Art. 339. Dar causa à instauração de investigação policial, de processo judicial, instauração de investigação administrativa, inquérito civil ou ação de improbidade administrativa contra alguém, imputando-lhe crime de que o sabe inocente:
Pena – reclusão, de dois a oito anos, e multa.
O crime de denunciação caluniosa é mais grave que o de calúnia, pois não se resume a apenas imputar falsamente fato descrito como crime, nesse caso o infrator movimenta a máquina estatal para iniciar um procedimento investigativo contra alguém que sabidamente não fez nada. Por isso é punido mais severamente.
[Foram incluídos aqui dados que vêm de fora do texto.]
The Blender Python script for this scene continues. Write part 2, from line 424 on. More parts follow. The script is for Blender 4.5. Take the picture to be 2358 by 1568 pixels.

Assim como a calúnia, o crime de denunciação caluniosa é doloso, não admitindo a forma culposa. E a denúncia caluniosa deve dizer respeito a fato definido como crime, contravenção ou infração análoga, punida civil ou administrativamente.
O crime se consuma a partir do momento em que têm início as investigações ou os demais procedimentos dispostos no caput do art. 339 do Código Penal.
Há controvérsia quanto à necessidade de a vítima ser inocentada, por meio de uma sentença ou arquivamento do inquérito, por exemplo, para que o Ministério Público possa processar o denunciante. Contudo, o entendimento predominante é de isso não é necessário. Nesse sentido, já decidiu o Superior Tribunal de Justiça, confira-se:
“A alegação de que seria indispensável o arquivamento formal do inquérito policial indevidamente instaurado, para só depois se processar o crime de denunciação caluniosa, não merece prosperar, quando evidenciado que foi no próprio inquérito policial instaurado para apurar o crime de abuso de autoridade, indevidamente imputado à vítima, que se verificou tratar-se de atribuição falsa de crime a pessoa sabidamente inocente.” ((RHC 50.672/SP, Rel. Ministro SEBASTIÃO REIS JÚNIOR, SEXTA TURMA, julgado em 18/09/2014, DJe 07/10/2014) (Grifado)
Também se discute se há a possibilidade de tentativa no crime de denunciação caluniosa. O entendimento que prevalece é de que é possível a tentativa quando a investigação não é instaurada, mesmo depois de ter sido feita a denúncia caluniosa.